The panel has spent most of its time focused on some of the lower profile exams, such as those for high school students, which, while important, are given in just one or two grades rather than six.

As the panel used much of a meeting Tuesday to discuss high school tests for the second time, state Superintendent Glenda Ritz acknowledged that there might not be one magic bullet that gets broad support.

“I don’t know that we will ever come to an agreement that will satisfy us all,” Ritz said.

But Ritz and other key committee members say they’re still confident the panel can complete its work to find ways to reduce testing time and cost and explore new options once ISTEP is retired after 2017.

“I am dedicated to changing what we are doing now with this ISTEP test,” Ritz said. “We’ve got the vision … so now we actually have to put the meat on the bones, so to speak.”
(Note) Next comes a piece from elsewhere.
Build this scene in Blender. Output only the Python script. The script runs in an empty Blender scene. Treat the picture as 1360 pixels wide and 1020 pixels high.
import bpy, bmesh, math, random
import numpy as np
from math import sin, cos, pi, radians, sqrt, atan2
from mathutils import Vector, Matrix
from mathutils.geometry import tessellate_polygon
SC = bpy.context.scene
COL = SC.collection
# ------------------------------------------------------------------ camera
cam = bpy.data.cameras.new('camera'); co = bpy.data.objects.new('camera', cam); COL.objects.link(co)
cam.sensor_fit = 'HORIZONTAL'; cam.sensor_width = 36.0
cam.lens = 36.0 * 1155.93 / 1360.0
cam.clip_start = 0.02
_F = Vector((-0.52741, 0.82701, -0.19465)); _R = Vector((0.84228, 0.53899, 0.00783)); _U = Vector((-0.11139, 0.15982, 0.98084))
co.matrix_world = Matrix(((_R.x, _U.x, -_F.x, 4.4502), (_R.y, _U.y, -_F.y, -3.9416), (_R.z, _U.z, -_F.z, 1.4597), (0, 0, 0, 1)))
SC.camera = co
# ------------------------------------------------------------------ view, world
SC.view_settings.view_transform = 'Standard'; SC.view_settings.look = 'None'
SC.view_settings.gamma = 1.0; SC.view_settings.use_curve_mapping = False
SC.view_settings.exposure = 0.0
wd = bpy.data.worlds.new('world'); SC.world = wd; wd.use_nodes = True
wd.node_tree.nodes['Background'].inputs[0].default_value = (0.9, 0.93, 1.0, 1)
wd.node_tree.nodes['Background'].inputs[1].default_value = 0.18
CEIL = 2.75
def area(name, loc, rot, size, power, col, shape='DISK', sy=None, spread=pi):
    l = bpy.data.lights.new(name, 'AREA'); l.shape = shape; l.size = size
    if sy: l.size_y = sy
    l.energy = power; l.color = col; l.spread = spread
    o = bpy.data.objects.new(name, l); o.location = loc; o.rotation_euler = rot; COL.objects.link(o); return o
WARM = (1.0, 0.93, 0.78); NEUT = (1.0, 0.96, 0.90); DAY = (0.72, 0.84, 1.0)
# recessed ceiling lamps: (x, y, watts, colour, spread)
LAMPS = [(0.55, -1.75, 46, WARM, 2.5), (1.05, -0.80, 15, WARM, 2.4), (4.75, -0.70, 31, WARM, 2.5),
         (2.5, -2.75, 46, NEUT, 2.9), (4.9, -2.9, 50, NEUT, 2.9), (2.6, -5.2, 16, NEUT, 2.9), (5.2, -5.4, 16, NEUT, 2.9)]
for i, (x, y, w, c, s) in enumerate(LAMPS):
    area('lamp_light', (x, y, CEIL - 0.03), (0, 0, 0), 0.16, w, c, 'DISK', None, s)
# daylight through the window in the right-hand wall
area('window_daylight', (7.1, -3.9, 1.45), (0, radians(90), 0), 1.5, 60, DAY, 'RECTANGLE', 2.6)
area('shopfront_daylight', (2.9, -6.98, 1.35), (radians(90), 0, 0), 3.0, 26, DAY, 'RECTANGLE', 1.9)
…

That fleshing out of ideas, Ritz says, is coming in October, when the education department will present findings from a “request for information” from test vendors.

“We aren’t evaluating vendors,” said Michele Walker, the education department’s test director. “We’re really looking at the products and services currently out there and in development so (the panel) can have a better handle on what’s possible.”

Steve Baker, a committee member and principal at Bluffton High School, said he has no control over the politics at play or the timeline for their decisions — he’s been part of many policy groups, and sometimes, this is how it works.

“I’ve got to keep my focus on the goal and the end game, and not let other things distract me from that,” Baker said. “If I didn’t have this attitude, I would come in with a headache, and leave with a headache.”